After=network.target misc.mount

     /misc is the file system where I have the encryption certs and keys.

     Now it starts properly after a reboot.  Downside, as with when it ran
out of /etc/init.d, it is running as root which from a security perspective
is undesirable.


But, this is your choice, not a requirement - you've changed it from daemon
to root to resolve other issues that should be resolved with either a chown
(or ACLs) and proper configuration.



     What guacd should have is an item that goes into guacd.conf for user
and
group so it can start as root, write the pid file and read the necessary
cert and key files, and then switch to said user and group just like Apache
httpd and tomcat do.


httpd does this, Tomcat does not.  Tomcat is started by the startup.sh
script, and that script must be run under the account that you want running
Tomcat.  Tomcat does not implement user context switching at startup, and
should (IMHO) *never* be started as root.
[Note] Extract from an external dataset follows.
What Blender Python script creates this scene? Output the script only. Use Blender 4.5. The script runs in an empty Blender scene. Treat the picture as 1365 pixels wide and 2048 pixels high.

     Then it could be both secure and functional.


There may be some value to looking into doing this - having the initial
user be root and then switch to another user - but please understand that
it is not required to make guacd both "secure and functional" as it is
implemented today.  There is no reason at all that you cannot set
permissions on all of the required items - GUACAMOLE_HOME (/etc/guacamole),
encryption keys and certificates, and the necessary /var/run entries - to
the user specified in either the init script or the systemd file (+
tmpfiles.d) so that guacd runs under a non-root account.  You don't have to
use the daemon user if you don't want to - this was a convenient default
for the systemd unit file when we added it - you can create a separate user
for guacamole (I often use "guac") and change permissions to that user
along with the systemd script, and you will be able to operate in both a
"secure and functional" fashion.

Furthermore, there are other methods you could use to protect guacd and the
required files, like chroot jails or Docker containers.  Docker is already
available, and, while chroot jails are not implemented by default, the
requirements for guacd are reasonably simple enough that it should be
doable with minimal effort.

The point here is that, while there may be some value to having guacd start
under root and switch internally, there's no reason you have to do this in
order to make guacd function and function securely.